Oil falls towards $35
Oil fell more than $2 a barrel today after gloom over deepening recession and its impact on fuel consumption put a cap on earlier modest gains. The uncertain global economic outlook prompted OPEC to forecast a fall of 180,000 barrels per day in world...
Oil fell more than $2 a barrel today after gloom over deepening recession and its impact on fuel consumption put a cap on earlier modest gains.
The uncertain global economic outlook prompted OPEC to forecast a fall of 180,000 barrels per day in world oil demand this year, 30,000 bpd more than its previous forecast.
U.S. crude was down $2.02 at $35.26 a barrel by 1520 GMT, after falling to a new contract low of $35.05 earlier.

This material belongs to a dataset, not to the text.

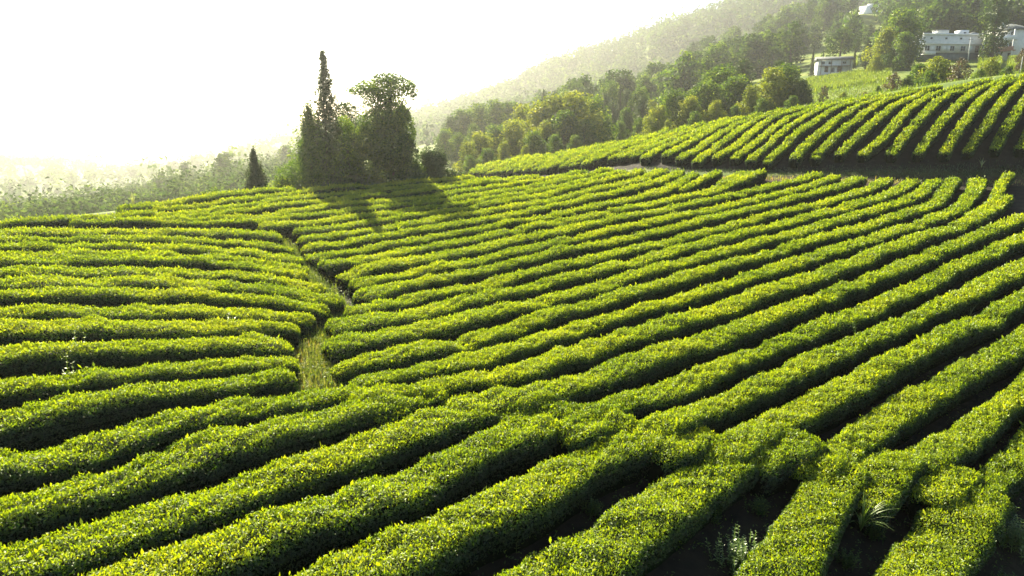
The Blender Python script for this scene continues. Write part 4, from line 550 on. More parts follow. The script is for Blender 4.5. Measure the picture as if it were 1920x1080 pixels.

Record stocks at Cushing, Oklahoma, the delivery point for U.S. crude futures, have helped drive U.S. crude prices down relative to North Sea Brent crude.
U.S. crude for February reached a record discount to Brent of more than $10 a barrel at one point on Thursday.
London Brent crude for February was down 13 cents at $44.95, ahead of the contract's expiry later in the session.
"You had an oil market that got a boost at the beginning of the year, partially on holiday consumption, partially on cold weather ... but now it's back on continuing dismal economic data," said Harry Tchilinguirian at BNP Paribas.
Oil was at $147 a barrel in July but has tumbled as the economic crisis had reduced global oil demand.